States with no difficulty to keep existing ballot line - 10
Visits to these states would be to help educate weaker locals on organizing.
California
Colorado
Delaware
Florida
Hawai'i
Maine
Montana
New Mexico
Rhode Island
Utah
States with easy or medium difficulty effort to keep existing ballot line - 6
Alaska - registration drive
Massachusetts - needs 3% of any statewide race
Michigan - For any race, needs total vote equal to 1% of highest race
Nevada - any candidate needs 1% of Congressional total count
Oregon - any statewide needs 1% of Congressional vote
Wisconsin - needs 1% in any statewide race
Of these, possibly only Massachusetts would need any serious help, and this depends on what statewide races are available. These states would get primarily educational organizing visits, passing through a number of locals as needed in each state:
States with hard effort to keep ballot line - 6
Arizona - Needs 2/3 of 1% registered
Iowa - Needs 2% of Gubernatorial race
Minnesota - Needs 5% of any statewide
New York - Needs 50,000 votes in Gubernatorial race
Pennsylvania - Need 25,000 signatures and then 2% of highest vote-getter
Texas - Needs - 5% of any statewide
These states would need more than just educational visits. Organizers would also strategize about their campaigns and make two visits to each local, the first for education and strategizing, the second as a follow-up to maximize the campaign near the end. The larger outlay of resources will need to be to these states.

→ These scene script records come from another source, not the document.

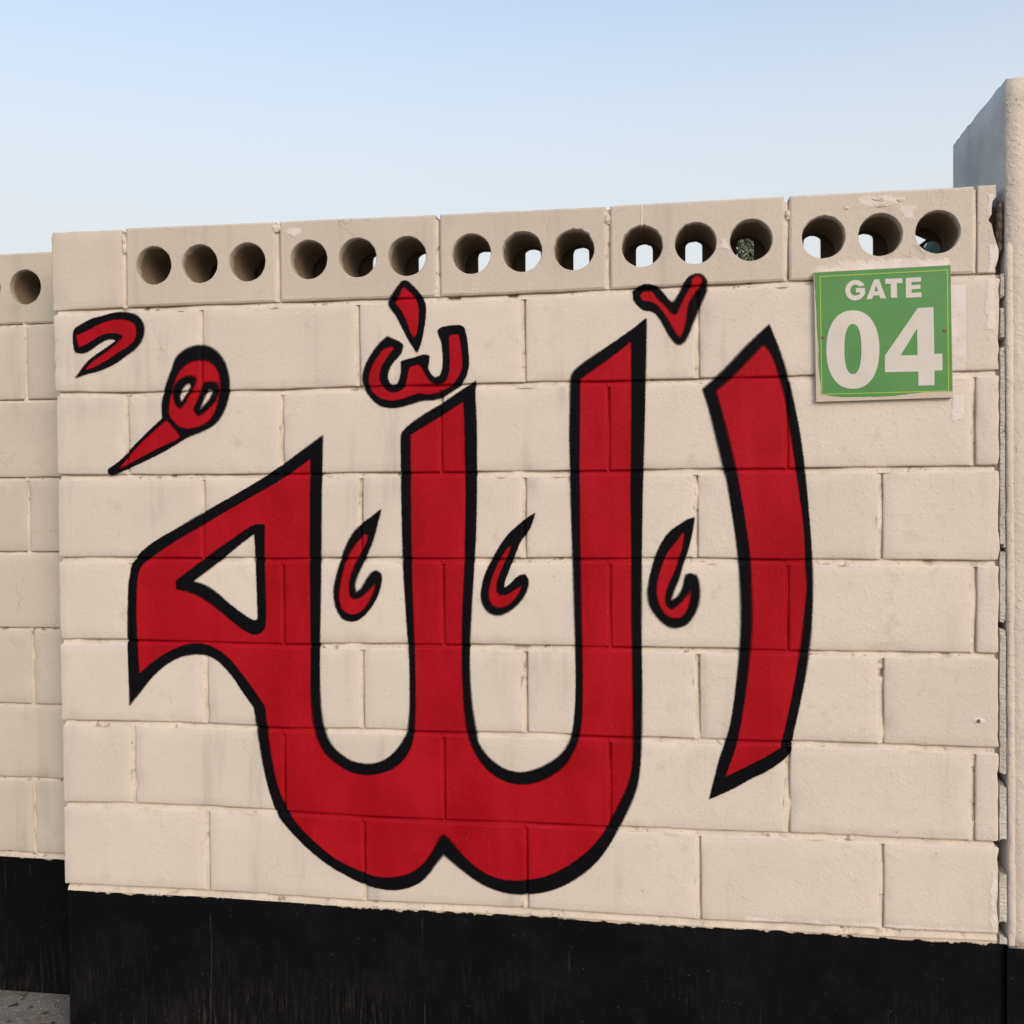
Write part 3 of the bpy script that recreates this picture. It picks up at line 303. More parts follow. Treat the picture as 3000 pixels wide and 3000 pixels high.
# row of vent blocks
HOLE_R = .0466
CHIPS = {1.2: .005, 1.322: .0065, 1.478: .005, 1.599: .004, .276: .003, 1.881: .003}     # broken upper rims of some holes
CHIPS = {round(min((h[0] for h in HOLES), key=lambda x: abs(x - k)), 3): v for k, v in CHIPS.items()}
def circ(cx, cz, r, n, jit=0, seed=0, chip=0):
    P = []
    for i in range(n):
        a = 2*pi*i/n; c, s_ = math.cos(a), math.sin(a)
        rr = r + jit*nz(seed, c*4, s_*4) + chip*max(0, s_)*max(0, nz(seed + 3, c*5, s_*5) + .15)
        P.append((cx + rr*c, cz + rr*s_))
    return P
def slot(cx, cz, w=.0205, top=.050, bot=.046, seed=0):
    P = [(cx - w, cz - bot), (cx + w, cz - bot)]
    for i in range(13):
        a = pi*i/12; P.append((cx + w*math.cos(a) + .0018*nz(seed, i*.9, 1), cz + top - .017 + .017*math.sin(a)**.7 + .0018*nz(seed, i*.9, 4)))
    return P
def tess(mb, polys, y, flip=False):
    """flat face at depth y with holes: polys = [outer, hole, ...] in (x, z)"""
    co = [[Vector((a, b, 0)) for a, b in p] for p in polys]; tri = geometry.tessellate_polygon(co)
    fl = [(v.x, y, v.y) for p in co for v in p]; F = []
    for a, b, c in tri:
        A, B, C = fl[a], fl[b], fl[c]; cr = (B[0]-A[0])*(C[2]-A[2]) - (B[2]-A[2])*(C[0]-A[0])
        f = (a, b, c) if cr > 0 else (a, c, b)           # counter-clockwise seen from -Y
        F.append(f[::-1] if flip else f)
    mb.add(fl, F)
def tube(mb, p, y0, q, y1):
    n = len(p); mb.add([(a, y0, b) for a, b in p] + [(a, y1, b) for a, b in q], [((i+1) % n, i, n+i, n+(i+1) % n) for i in range(n)])
def vent_block(xl, xr, zb, zt, holes, parent, seed, mat, y0=0., special=None):
    mb = MB(); D = .20; N = 72
    def rim(ins, yy):
        pts = []; nx = 26; nzv = 12
        for i in range(nx): x = xl + (xr-xl)*i/nx; pts.append((max(xl+ins, x), zb(x) + ins))
        for i in range(nzv): t = i/nzv; pts.append((xr - ins, zb(xr) + ins + (zt(xr) - zb(xr) - 2*ins)*t))
        for i in range(nx): x = xr - (xr-xl)*i/nx; pts.append((min(xr-ins, x), zt(x) - ins))
        for i in range(nzv): t = i/nzv; pts.append((xl + ins, zt(xl) - ins - (zt(xl) - zb(xl) - 2*ins)*t))
        return [(a + .0011*nz(a*50, b*50, seed), b + .0012*nz(a*50, b*50, seed + 4)) for a, b in pts]
    r0, r1 = rim(.0045, 0), rim(0, 0)
    fr = [circ(cx, cz, HOLE_R + .0018, N, .0010, seed + k, CHIPS.get(round(cx, 3), 0)) for k, (cx, cz) in enumerate(holes)]
    tess(mb, [r0] + fr, y0)
    tube(mb, r1, y0 + .0028, r0, y0) ; tube(mb, r0, y0, r1, y0 + .0028) if False else None
    mb.f[-len(r1):] = [f[::-1] for f in mb.f[-len(r1):]]
    tube(mb, r1, y0 + .0028, r1, y0 + D); mb.f[-len(r1):] = [f[::1] for f in mb.f[-len(r1):]]
    sl_all = []
    for k, (cx, cz) in enumerate(holes):
        a = circ(cx, cz, HOLE_R, N, .0007, seed + k, .7*CHIPS.get(round(cx, 3), 0)); b = circ(cx, cz, HOLE_R*.995, N); c = circ(cx, cz, HOLE_R + .010, N)
        for p, ya, q, yb in ((fr[k], 0, a, .0030), (a, .0030, b, .155), (b, .155, c, .156), (c, .156, c, .190)):
            tube(mb, p, y0 + ya, q, y0 + yb); mb.f[-N:] = [f[::-1] for f in mb.f[-N:]]
        if special and k == 2:
            s1 = [(cx + a_, cz + b_) for a_, b_ in ((-.022,.046),(-.016,.004),(.0045,.0168),(.0213,.0289),(-.0036,.0417))]
            s2 = circ(cx + .033, cz + .0056, .0186, 28)
            sl = [s1, s2]
        else: sl = [slot(cx, cz, seed=seed + k)]
        tess(mb, [c] + sl, y0 + .190)
        for s in sl:
            tube(mb, s, y0 + .190, s, y0 + D)
        sl_all += sl
    tess(mb, [r1] + sl_all, y0 + D, True)
    return mb.build('vent_block', mat, parent)
xs = rows[0]
block_mesh(xs[0], xs[1] - VJW, lambda x: zj(0, x) + HJW, lambda x: interp(TOP, x) - (.010 if x < .004 else 0), .20, 3.3, M_TOP, 'concrete_block', wall)
for b in range(5):
    xl, xr = xs[b+1] + VJW, xs[b+2] - VJW
    vent_block(xl, xr, lambda x: zj(0, x) + HJW, lambda x: interp(TOP, x), HOLES[3*b:3*b+3], wall, 11 + b*7.7, M_TOP, special=(b == 4))
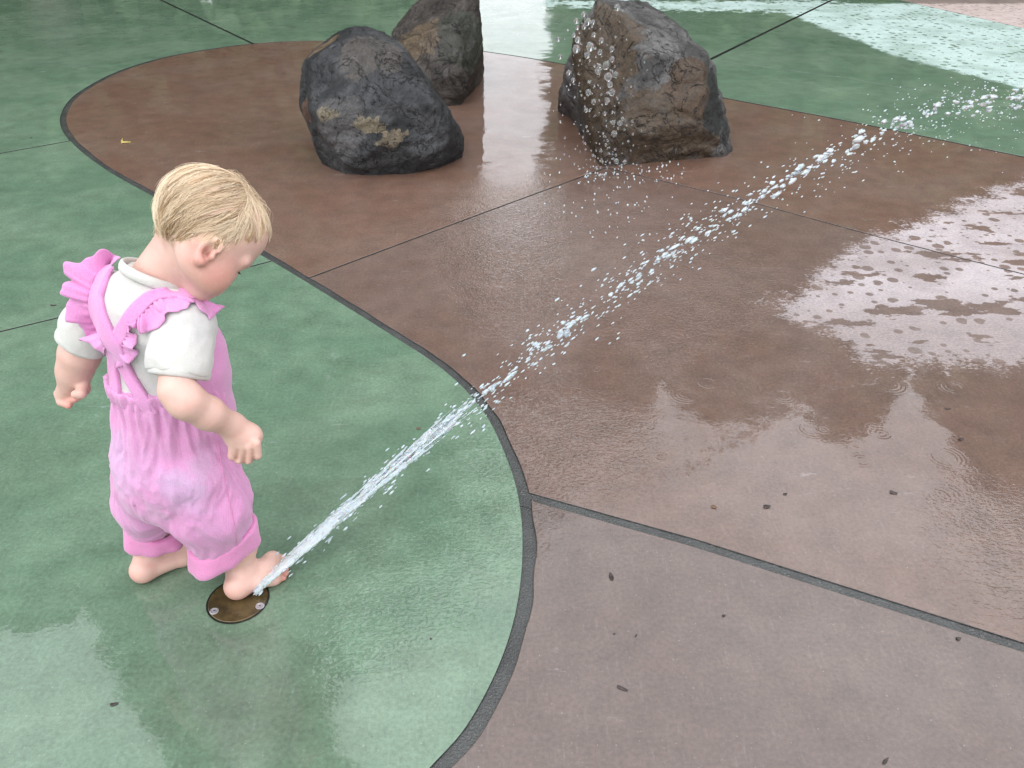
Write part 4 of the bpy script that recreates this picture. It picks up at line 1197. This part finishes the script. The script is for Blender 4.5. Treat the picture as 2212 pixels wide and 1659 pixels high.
# right strap (over the near shoulder) and left strap, crossing low on the back
ribbon('strap', [(408, 628), (360, 621), (325, 627), (290, 656), (267, 683), (252, 712), (236, 750), (232, 790), (238, 830), (246, 880)],
       [(420, 650), (375, 646), (338, 652), (308, 682), (286, 706), (275, 730), (263, 756), (258, 795), (262, 830), (268, 884)], 1.05, PINKR)
ribbon('strap', [(247, 580), (228, 632), (226, 648), (232, 676), (250, 717), (272, 752), (283, 785), (306, 828), (342, 884)],
       [(222, 588), (203, 636), (203, 674), (222, 721), (240, 748), (256, 766), (268, 800), (288, 838), (318, 888)], 1.09, PINKR, 0.0062)
ruffle('ruffle', [(460, 668), (425, 648), (390, 644), (350, 648), (330, 660), (312, 676), (298, 690), (288, 700)], [(470, 672), (450, 692), (415, 668), (384, 676), (358, 697), (322, 717), (302, 708), (276, 690)], 1.02, PINKR, 4.6, 0.0090, 0.007, 1, 22)
ruffle('ruffle', [(284, 702), (277, 722), (268, 742), (263, 760), (262, 778)], [(284, 700), (299, 730), (302, 755), (290, 778), (264, 786)], 1.02, PINKR, 3.4, 0.0075, 0.005, 2, 22)
ruffle('ruffle', [(240, 578), (222, 592), (210, 615), (203, 640), (203, 665), (210, 695), (222, 718), (236, 742)], [(262, 562), (200, 560), (152, 585), (154, 615), (150, 650), (168, 690), (196, 728), (232, 764)], 1.11, PINKR, 4.8, 0.0085, 0.005, 4, 22)
ring('collar', NC - NA * 0.003, NA, 0.0490, 0.0032, WHITE, shirt, 1.0, 0.0, 2.4)

# ---- hair: fine damp locks lying on the skull, parted round a whorl
skin_bvh = BVHTree.FromPolygons([tuple(v) for v in SKV], [tuple(int(x) for x in f) for f in SKF])
whorl = unit(-0.42 * HF + 0.10 * HL + 0.9 * HU)
def hairline(q):                            # 0 below the hairline, 1 well inside
    v = (q - HC) / (0.078 * HS)
    f, u = v @ HF, v @ HU
    lim = np.interp(f, [-1.2, -0.8, -0.4, 0.0, 0.35, 0.6, 0.85, 1.1], [-1.15, -1.10, -0.86, -0.48, -0.34, 0.02, 0.50, 0.72])
    return u - lim
hr_rng = np.random.default_rng(5)
roots = []
while len(roots) < 520:
    d = unit(hr_rng.normal(size=3)); q = HC + d * 0.075
    if hairline(q) > 0.02 + 0.35 * hr_rng.random() ** 2: roots.append(q)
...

States without a ballot line but for which it is possible in 2002 to get it - 13
Arkansas - very hard election
Georgia - very hard election
Idaho - easy?
Illinois - very hard election
Kansas - hard petition
Maryland - easy/medium election
Mississippi - easy?
Nebraska - hard election
New Hampshire - hard election
Ohio - hard election
Tennessee - hard election
Virginia - very hard election
Washington - hard election
It's not clear which of these states will attempt to get a ballot line. We will need to consult with each state.